Smells like My Karma

So, I opened up my one of my news apps this morning to find a caricature of GOP dreamboat Paul Ryan in a flannel shirt with a classic Misfits skull button over the pocket. The headline: “Smells Like Middle-Aged Spirit: We thought Gen X were slackers. New they are the suits.” Um, ok, ew? What does that mean? It means that my generation means something, and writers like Lavanya Ramanathan, author of the piece, are going to figure out what.

Ramanathan (I immediately Googled her to find out how old she was—and… she’s an Xer.), describes the stereotypical member of the Gen X tribe in the early nineties—ambivalent, underemployed, individualistic, nihilistic, anti-government, and (my favorite term of all) “slacker.”   Not only does that about sum up my state of mind circa 1994, but that about sums up my state of mind as of November of last year, all but the anti-government part, and that’s a really big chunk of the writer’s claim—that the middle-aged corps of the GOP is a reflection of my formative adult years, anti-big-government and all.

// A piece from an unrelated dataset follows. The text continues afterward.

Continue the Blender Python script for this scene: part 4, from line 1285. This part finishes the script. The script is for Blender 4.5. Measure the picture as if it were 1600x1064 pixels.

Also that my politician crush, the vague and ambivalent, but very nice-to-look-at Paul Ryan, has the Beastie Boys in his Spotify playlist.

Other than our both being devastatingly good-looking, I didn’t think I had that much in common with Paul Ryan. Apparently, I do. Apparently, I have A LOT in common with the Gen X crowd in the Republican Party—note every adjective I used above to describe us in our twenties, but also note how those adjectives can shape and mold a person as she ages. Nihilism becomes natural skepticism; ambivalence becomes a purer form of individualism, or (perish the thought) self-righteousness; and anti-government sentiment can become a mistrust of anything government, which is where I derail from the Republican, the Libertarian, and the Tea Parties. I want to keep a lot of (most of, actually) federal programs that our present administration deems unnecessary. I dread the thought of another Cold-War-style arms race. I’m no hippie, and I’m no hawk. Is that a Gen X, trait? Maybe I should ask the experts.

Maybe, no. Maybe I shouldn’t. After reading this article, I wonder how many of my former Nirvana-listening, flannel-shirt-wearing, slacker peers are right now grappling with their conservative sides. I’m not. Over the years I’ve sided with a few planks in the GOP platform, and some in the other parties I mentioned above; but on the whole, they don’t reflect my way of thinking. Ramanathan contends that we will be the wild card in this country’s next election, all 66 million of us, so I guess it’s time to start planting the seeds. I’d say, “Don’t believe everything you read,” but isn’t that a given these days?